Fear was something instilled in me as a child. The ‘what ifs’ of nearly every activity was discussed until I gave up on even trying. What if I talked to that person? They will probably make fun of you and hate you. Then it must be so. What if I played this sport? I wouldn’t be any good. Everyone was better at everything. What if I traveled? What if I…

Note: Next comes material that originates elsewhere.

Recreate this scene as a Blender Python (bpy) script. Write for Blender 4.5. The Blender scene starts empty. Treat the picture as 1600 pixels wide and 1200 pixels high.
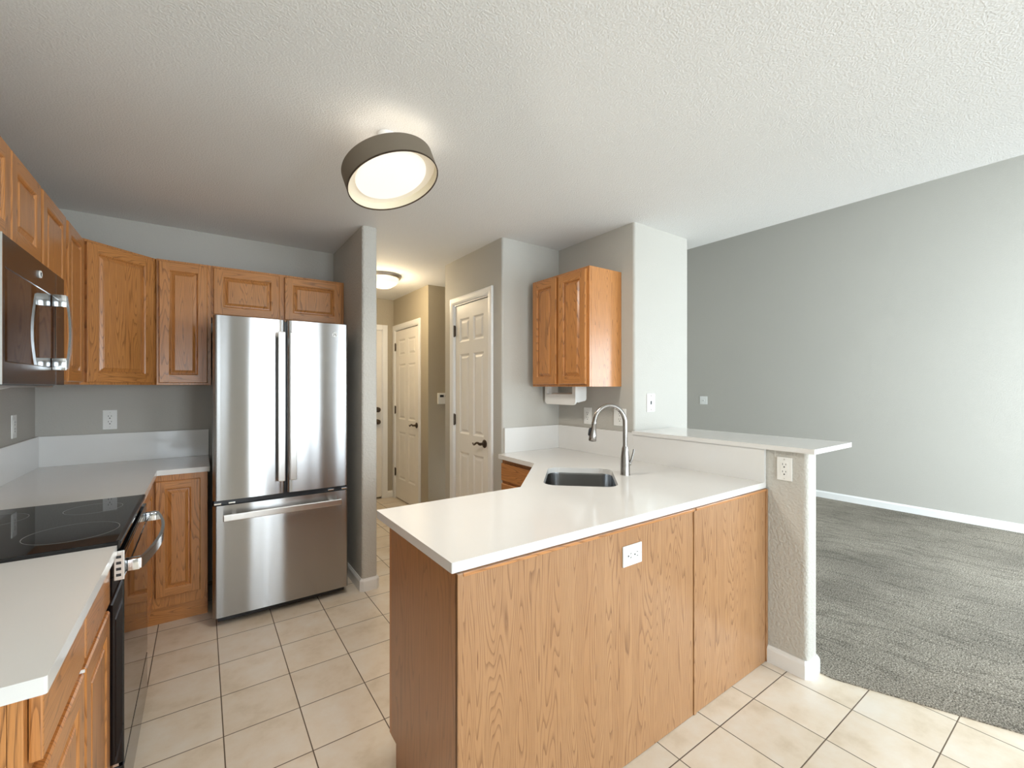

As an adult, twenty-five years removed from my childhood home, I still fight these ‘what ifs’ every time I try something new. And for many of those years, I watched life pass me by, scared to try anything. Then I saw it, the fear that gripped me in the ‘what ifs’ was not reality. I began talking to people and realized they didn’t hate me. I tried yoga and love it. I can get in shape while encouraging and being encouraged. I started traveling. My first major trip was 2 weeks in the New England area with my husband, which gave me the courage to spend a weekend in Chicago with my 16 year old the following year. These moments were life changing. Just because I thought about the ‘what ifs’ didn’t make them absolutes.

In the last couple weeks, my now 18 year old (well, almost) and high school graduate has been given the opportunity to help plan our big family vacation. This is his graduation gift from us. We began narrowing down the choices and landed on an active vacation that includes white water rafting, off-roading, hiking, camping, and exploring the beauty of the desert and mountains.

As we planned, I got so excited. I remembered a couple camping trips with my dad when I was young. We went with a church group to Enchanted Rock. I was absolutely enchanted. I loved being there. I loved hiking through the rocks and caves and watching my dad lead the pack into places that I was scared to explore. Then I realized my dad wouldn’t be on this trip. I was now the adult, along with my husband, taking care of three boys and I was the one making it all happen. If we fail, it would be on me. And fear of the ‘what ifs’ came flooding back.

Then, as if guided by something more powerful, a friend, an experienced camper and mom, invited me to go on a weekend camp out, just us and a few of our kids. I was excited and nervous and already expecting to fail. It was going to be cold. 36 degrees over night in a tent. But I put on my brave face and went. I relied pretty heavily on my friend for plans and food, but I was prepared to watch and learn as much as I could. 2 days later, we emerged from the state park victorious. I had camped, hiked, cooked, cleaned, slept, and taken care of one of my kids all weekend without any ‘what ifs’ happening. I even peed behind a tree!

My ‘what ifs’ may one day happen. They aren’t all so far-fetched. I know from experience that the things we fear can become reality. But to refuse to live or even try because of a ‘what if’ is not really living.

I am again excited about our big trip. I am learning to live a life I always wondered about but never had the courage to try. So, have courage in the ‘what if’ moments. Step out and try. Even if the ‘what ifs’ become absolutes, at least you know and can get past the wonder.

Now I am working to change my mindset from the ‘what if’ to the ‘what next’!